══ Material provided ══

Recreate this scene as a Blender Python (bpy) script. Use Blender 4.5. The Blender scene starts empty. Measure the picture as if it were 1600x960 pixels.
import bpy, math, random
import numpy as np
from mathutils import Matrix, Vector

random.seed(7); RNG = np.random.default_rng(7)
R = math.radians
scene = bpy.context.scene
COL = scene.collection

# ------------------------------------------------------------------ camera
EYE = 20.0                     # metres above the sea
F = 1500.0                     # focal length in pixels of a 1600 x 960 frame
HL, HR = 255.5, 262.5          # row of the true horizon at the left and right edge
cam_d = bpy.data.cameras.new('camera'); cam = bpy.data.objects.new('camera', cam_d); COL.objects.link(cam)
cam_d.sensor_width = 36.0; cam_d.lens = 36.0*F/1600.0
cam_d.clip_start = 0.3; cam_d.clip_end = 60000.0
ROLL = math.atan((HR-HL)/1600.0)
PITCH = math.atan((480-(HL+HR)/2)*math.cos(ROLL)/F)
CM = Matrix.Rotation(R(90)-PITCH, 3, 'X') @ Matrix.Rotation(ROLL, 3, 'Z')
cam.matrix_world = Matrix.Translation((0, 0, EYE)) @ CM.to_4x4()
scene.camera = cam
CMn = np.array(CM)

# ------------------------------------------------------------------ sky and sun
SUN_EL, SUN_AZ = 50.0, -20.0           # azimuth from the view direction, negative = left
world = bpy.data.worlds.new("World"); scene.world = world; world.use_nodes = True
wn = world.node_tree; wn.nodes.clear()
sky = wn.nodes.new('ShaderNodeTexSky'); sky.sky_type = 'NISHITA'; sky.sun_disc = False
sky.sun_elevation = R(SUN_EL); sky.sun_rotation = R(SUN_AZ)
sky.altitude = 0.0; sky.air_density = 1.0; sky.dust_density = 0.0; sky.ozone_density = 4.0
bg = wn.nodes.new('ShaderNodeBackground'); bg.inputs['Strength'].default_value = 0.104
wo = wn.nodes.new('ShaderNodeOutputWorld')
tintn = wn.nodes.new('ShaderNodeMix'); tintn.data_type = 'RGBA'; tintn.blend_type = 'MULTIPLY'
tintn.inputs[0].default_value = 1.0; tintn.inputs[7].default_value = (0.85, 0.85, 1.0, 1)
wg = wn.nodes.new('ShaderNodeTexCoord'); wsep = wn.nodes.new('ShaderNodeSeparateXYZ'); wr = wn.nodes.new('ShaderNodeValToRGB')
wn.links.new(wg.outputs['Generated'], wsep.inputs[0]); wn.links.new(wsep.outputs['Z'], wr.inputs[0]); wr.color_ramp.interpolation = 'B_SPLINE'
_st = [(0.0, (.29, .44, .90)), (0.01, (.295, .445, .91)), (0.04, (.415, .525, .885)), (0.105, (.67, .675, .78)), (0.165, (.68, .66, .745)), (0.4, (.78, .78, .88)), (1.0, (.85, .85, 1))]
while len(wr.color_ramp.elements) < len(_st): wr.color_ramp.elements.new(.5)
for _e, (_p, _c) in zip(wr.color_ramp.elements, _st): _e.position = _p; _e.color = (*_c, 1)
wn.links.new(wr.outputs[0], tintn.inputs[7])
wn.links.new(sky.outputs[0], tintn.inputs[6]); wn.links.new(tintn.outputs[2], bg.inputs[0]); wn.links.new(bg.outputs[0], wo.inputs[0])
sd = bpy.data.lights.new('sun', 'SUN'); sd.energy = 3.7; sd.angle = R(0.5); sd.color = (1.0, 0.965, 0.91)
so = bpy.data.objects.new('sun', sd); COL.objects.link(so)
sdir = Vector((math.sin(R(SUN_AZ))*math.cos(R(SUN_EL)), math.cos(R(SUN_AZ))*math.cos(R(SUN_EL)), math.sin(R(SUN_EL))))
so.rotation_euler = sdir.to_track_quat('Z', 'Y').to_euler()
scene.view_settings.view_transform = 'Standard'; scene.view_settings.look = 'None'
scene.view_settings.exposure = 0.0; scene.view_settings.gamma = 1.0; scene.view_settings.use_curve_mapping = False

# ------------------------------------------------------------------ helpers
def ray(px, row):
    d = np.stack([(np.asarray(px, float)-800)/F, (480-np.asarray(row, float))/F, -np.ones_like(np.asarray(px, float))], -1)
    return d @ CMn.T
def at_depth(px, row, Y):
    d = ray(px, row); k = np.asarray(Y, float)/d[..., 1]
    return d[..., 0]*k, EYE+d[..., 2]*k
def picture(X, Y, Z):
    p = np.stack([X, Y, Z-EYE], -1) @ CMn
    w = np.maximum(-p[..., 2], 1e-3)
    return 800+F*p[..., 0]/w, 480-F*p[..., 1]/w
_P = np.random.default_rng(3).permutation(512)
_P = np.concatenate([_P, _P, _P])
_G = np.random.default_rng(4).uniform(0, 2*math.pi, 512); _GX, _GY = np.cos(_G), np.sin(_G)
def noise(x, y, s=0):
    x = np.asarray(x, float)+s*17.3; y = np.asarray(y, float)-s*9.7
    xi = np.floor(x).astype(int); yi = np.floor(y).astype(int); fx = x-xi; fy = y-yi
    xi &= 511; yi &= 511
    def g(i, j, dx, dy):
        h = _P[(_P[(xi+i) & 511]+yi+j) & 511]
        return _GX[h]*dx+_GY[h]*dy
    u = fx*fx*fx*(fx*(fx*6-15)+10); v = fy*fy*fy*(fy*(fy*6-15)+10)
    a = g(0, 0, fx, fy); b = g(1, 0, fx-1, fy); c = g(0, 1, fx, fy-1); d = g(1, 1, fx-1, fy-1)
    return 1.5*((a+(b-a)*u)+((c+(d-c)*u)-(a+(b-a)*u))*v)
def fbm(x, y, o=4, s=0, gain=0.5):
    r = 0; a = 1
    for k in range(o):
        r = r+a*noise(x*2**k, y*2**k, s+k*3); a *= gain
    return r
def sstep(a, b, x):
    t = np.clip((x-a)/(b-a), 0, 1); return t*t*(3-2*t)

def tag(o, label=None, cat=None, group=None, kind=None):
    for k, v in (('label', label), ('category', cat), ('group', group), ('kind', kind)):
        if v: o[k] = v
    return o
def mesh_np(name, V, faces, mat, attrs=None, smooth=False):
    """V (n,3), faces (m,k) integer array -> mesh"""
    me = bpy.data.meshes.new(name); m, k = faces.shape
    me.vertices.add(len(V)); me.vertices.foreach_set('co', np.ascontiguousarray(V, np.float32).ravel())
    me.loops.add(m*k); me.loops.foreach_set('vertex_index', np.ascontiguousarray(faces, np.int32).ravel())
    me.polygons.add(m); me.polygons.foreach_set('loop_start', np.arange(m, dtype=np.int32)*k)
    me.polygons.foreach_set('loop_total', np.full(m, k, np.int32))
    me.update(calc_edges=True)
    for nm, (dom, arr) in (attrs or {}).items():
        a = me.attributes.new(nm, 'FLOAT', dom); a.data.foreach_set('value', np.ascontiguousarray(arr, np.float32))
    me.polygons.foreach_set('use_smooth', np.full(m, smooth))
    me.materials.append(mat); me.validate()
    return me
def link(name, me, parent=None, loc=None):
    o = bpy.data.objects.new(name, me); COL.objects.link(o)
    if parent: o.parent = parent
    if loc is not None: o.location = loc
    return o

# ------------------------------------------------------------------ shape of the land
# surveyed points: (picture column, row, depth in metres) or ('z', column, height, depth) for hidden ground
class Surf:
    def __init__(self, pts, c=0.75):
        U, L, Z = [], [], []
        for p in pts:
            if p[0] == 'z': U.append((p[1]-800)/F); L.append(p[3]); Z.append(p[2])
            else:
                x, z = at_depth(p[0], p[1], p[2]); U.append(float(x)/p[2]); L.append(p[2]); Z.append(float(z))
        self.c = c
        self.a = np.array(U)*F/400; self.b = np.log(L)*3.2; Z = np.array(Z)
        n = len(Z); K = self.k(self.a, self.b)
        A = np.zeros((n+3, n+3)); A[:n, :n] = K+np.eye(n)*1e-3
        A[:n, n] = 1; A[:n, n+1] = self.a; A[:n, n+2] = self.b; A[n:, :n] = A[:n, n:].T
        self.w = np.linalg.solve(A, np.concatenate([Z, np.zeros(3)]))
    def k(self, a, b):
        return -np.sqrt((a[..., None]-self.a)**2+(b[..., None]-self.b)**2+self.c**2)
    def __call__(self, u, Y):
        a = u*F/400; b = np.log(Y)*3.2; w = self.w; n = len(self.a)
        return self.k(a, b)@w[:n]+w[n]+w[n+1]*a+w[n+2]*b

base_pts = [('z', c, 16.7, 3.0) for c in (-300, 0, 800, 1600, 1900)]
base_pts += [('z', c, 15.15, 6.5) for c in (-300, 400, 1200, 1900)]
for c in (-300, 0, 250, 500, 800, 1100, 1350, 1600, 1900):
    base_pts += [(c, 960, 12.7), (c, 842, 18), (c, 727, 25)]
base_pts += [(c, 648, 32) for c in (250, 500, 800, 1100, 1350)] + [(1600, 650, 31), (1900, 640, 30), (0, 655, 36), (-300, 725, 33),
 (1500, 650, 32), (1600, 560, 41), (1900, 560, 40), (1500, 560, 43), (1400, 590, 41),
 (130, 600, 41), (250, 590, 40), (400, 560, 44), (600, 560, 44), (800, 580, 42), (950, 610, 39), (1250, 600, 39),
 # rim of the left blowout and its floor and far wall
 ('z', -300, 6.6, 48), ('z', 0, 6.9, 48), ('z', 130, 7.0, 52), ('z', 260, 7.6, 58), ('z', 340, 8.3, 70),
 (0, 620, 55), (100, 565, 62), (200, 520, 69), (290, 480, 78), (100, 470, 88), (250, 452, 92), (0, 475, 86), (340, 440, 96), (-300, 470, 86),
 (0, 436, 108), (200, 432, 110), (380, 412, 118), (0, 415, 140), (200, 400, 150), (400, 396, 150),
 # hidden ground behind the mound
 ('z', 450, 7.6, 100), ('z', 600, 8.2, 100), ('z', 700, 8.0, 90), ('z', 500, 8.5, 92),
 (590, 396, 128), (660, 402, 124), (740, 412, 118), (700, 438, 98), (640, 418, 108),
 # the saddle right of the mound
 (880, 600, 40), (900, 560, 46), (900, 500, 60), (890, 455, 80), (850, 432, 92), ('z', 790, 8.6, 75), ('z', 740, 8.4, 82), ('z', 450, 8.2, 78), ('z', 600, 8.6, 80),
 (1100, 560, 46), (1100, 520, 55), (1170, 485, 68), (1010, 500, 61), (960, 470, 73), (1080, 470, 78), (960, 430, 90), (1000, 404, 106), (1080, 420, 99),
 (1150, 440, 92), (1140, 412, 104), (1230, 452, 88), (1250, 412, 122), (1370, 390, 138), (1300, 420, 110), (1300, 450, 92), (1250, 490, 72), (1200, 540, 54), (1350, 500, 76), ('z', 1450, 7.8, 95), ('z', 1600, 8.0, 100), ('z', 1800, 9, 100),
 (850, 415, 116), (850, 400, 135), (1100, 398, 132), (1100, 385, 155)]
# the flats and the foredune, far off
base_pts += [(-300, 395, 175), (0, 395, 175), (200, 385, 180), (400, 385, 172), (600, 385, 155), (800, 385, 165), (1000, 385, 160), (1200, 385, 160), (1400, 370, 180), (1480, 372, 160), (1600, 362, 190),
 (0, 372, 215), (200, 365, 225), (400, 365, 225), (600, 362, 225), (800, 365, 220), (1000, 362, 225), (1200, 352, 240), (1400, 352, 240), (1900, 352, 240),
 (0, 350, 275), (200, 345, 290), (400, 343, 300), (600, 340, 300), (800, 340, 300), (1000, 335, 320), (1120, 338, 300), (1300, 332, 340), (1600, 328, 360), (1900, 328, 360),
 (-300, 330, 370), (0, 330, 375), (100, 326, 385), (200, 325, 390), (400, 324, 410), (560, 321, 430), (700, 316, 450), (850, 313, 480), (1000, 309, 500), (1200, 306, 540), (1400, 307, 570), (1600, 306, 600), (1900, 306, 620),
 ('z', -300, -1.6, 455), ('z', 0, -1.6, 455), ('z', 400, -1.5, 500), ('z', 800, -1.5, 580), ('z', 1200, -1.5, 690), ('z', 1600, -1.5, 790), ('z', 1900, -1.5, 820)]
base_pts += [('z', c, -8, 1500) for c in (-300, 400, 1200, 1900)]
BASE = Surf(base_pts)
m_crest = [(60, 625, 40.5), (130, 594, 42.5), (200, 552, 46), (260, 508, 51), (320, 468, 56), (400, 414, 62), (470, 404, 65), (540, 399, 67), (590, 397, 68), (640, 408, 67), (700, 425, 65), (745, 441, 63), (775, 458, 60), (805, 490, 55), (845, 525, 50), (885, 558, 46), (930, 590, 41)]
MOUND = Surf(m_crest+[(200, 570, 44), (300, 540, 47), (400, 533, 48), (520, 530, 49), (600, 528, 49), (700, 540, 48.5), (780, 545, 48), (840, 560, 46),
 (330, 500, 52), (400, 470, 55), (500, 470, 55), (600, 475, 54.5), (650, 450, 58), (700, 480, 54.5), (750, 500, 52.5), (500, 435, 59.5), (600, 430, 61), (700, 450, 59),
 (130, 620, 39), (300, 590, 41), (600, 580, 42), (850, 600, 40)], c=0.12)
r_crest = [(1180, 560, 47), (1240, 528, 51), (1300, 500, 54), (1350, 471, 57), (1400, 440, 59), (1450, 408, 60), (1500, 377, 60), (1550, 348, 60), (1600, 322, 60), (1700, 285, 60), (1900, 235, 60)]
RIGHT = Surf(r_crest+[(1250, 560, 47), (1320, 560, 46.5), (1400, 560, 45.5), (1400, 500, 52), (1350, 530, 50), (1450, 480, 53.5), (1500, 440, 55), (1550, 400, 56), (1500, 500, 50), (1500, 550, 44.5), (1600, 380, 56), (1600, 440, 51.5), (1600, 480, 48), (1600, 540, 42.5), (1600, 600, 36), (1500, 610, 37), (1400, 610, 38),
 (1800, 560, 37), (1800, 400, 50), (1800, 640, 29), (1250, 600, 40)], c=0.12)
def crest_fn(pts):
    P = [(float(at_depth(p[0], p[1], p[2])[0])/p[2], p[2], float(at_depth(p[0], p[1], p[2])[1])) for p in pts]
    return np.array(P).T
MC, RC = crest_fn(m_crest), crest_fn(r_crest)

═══

- _Description of the task_
Print only the lines from the top of the data above down to the line holding "COL = scene.collection", inclusive.

- _Answer to the task_
Recreate this scene as a Blender Python (bpy) script. Use Blender 4.5. The Blender scene starts empty. Measure the picture as if it were 1600x960 pixels.
import bpy, math, random
import numpy as np
from mathutils import Matrix, Vector

random.seed(7); RNG = np.random.default_rng(7)
R = math.radians
scene = bpy.context.scene
COL = scene.collection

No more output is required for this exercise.